Sam aktor nie może już niczego wyjaśniać, bo zmarł 17 lat temu w Monachium. Kiedy wiedział, że jest już z nim źle (miał raka płuc), zamierzał wrócić do Polski. W Katowicach jest grób jego rodziców i chciał być przy nich. Ale to się nie udało.
- W jego życiu komedia splatała się z dramatem - przyznaje bratanek. - Tęsknił za krajem tak jak jego przyjaciółka Basia Kwiatkowska, aktorka znana z filmu "Ewa chce spać", była żona Romana Polańskiego. Też chciała być pochowana w Polsce.

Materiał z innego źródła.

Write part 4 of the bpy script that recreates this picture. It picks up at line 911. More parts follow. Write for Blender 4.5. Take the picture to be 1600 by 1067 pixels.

Wuj planował, że tak jak ona każe się spopielić, gdyby jednak umarł w Niemczech. Wtedy urna łatwo dotrze do kraju. Ale historia z Basią zbiła go z tropu.

Barbara Kwiatkowska zmarła na rok przed Janem Biczyckim; mieszkała koło Monachium. Chciała spocząć w ojczyźnie, więc jej urnę wysłano specjalnym transportem z Niemiec do Polski. I wtedy prochy zaginęły. Przez pół roku nikt nie wiedział, co się z nimi dzieje. Uroczysty pogrzeb nie mógł się odbyć. Aż urna odnalazła się w Bytomiu. Stała sobie zapomniana i zakurzona na półce w urzędzie celnym.

- Zrobię wszystko, żeby wuja sprowadzić do Katowic - obiecuje Marian Biczycki. - To przecież do mnie, gdy jeszcze byłem smykiem, wuj pisał, że jestem jego alter ego. Nie wiedziałem, że to znaczy drugie ja. Przetłumaczyłem z niemiecka, że alter to stary, a ego to egoista. Obrażony odpisuję, że nie jestem żadnym starym egoistą. A on: "Ucz się łaciny, łobuzie!". I naprawdę zacząłem uczyć się łaciny.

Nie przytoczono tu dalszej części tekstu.